Tablets with Windows RT see slow sales, IDC says (Update)

May 01, 2013 by Peter Svensson

Microsoft is seeing slow sales of a version of Windows designed for thin and light tablets, even as the tablet market as a whole is growing, a research firm reported Wednesday.

Researchers at IDC said manufacturers shipped 200,000 tablets running Windows RT, the special version of Windows for iPad-style tablets, in the January to March period. That's down from about 900,000 shipped in the fourth quarter.

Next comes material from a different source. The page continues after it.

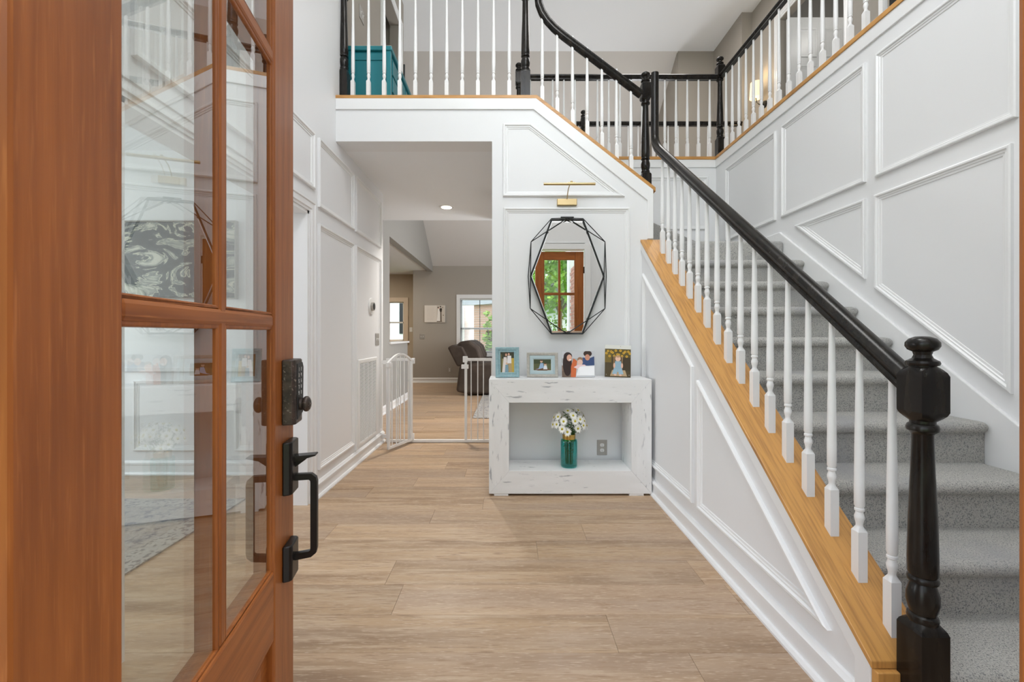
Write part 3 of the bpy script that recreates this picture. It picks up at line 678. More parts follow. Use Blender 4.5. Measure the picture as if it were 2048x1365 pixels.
for k in range(6):
    for i in range(n): j = (i+1) % n; k2 = (k+1) % 6; fs.append((k*n+i, k*n+j, k2*n+j, k2*n+i))
mb.add(vs, fs).build('collar', M['gold'], va, smooth=40)
# daisies
bq = thing('daisy_bouquet', 'bunch of white daisies standing in the teal vase', 'flowers', (vx, vy, vz_+.02))
pet = MB(); NP = 20
for i in range(NP):
    t = 2*PI*i/NP+random.uniform(-.05, .05); c, s_ = math.cos(t), math.sin(t); L = .036+random.uniform(-.004, .003); w_ = .0040; lift = random.uniform(.000, .006)
    def pp(a, b, h): return (c*a-s_*b, s_*a+c*b, h)
    pet.add([pp(.006, -w_*.5, .001), pp(L*.6, -w_, .002+lift*.6), pp(L, 0, lift), pp(L*.6, w_, .002+lift*.6), pp(.006, w_*.5, .001), pp(L*.5, 0, .0045)],
            [(0, 1, 5), (1, 2, 5), (2, 3, 5), (3, 4, 5), (4, 0, 5)])
petm = pet.mesh('daisy', M['petal']); cen = MB(); cen.ellipsoid((0, 0, .003), (.0085, .0085, .0045), 12, 6); cenm = cen.mesh('flower_centre', M['yolk'], 60)
stems = MB(); leaves = MB()
heads = [(-.085, -.05, .33, 0), (-.045, -.085, .36, 0), (-.055, -.09, .305, 0), (-.022, -.095, .285, 0), (.018, -.07, .40, 0), (.028, -.085, .362, 0), (.062, -.07, .372, 0), (.045, -.095, .31, 0), (.095, -.03, .35, 0), (-.095, .01, .37, 0), (-.07, .02, .395, 0), (.10, .03, .38, 0),
         (.08, .05, .405, 0), (.035, .04, .42, 0), (-.02, .03, .415, 0), (.06, .0, .425, 0), (-.04, .07, .36, 0), (.0, .09, .35, 0), (.06, .085, .34, 0), (-.01, -.02, .425, 0), (-.105, -.01, .32, 0), (.115, .0, .31, 0), (-.06, .06, .33, 0), (.085, -.06, .325, 0), (-.075, -.04, .385, 0)]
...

Microsoft Corp. launched Windows RT in October, along with the Surface tablet. The software runs on a few tablets from other manufacturers as well. Windows RT is designed to run on phone-style chips, of the kind used in the iPad, rather than PC-style chips, which tend to use more energy and require bigger batteries. Using Windows RT means the tablets can be thinner and lighter, but it also means regular Windows programs won't run on Windows RT. That's caused some confusion and limited the appeal of Windows RT, analysts say.

Microsoft's larger Surface Pro tablets, which run standard Windows 8, did better in the quarter. IDC didn't specify how many, but it's at least 700,000 based on the figures provided.

Microsoft has said it plans to release a series of smaller tablets in coming months, apparently to compete with Apple's iPad Mini and Amazon.com Inc.'s Kindle Fire. Windows RT is the likely software choice for the tablets.

Meanwhile, the global tablet market more than doubled to 49.2 million units, according to IDC's estimate. That means nearly two tablets were sold for every three PCs, a record level.

Apple Inc. remained the largest maker of tablets, but its market share shrank to 39 percent, the lowest yet. Samsung Electronics Co. is cementing its position as the second-largest maker of tablets, with 18 percent market share, according to IDC.

Microsoft's market share was 1.8 percent, with 900,000 Windows RT and Windows 8 tablets shipped. It's at No. 5, behind AsusTek Computer Inc. and Amazon.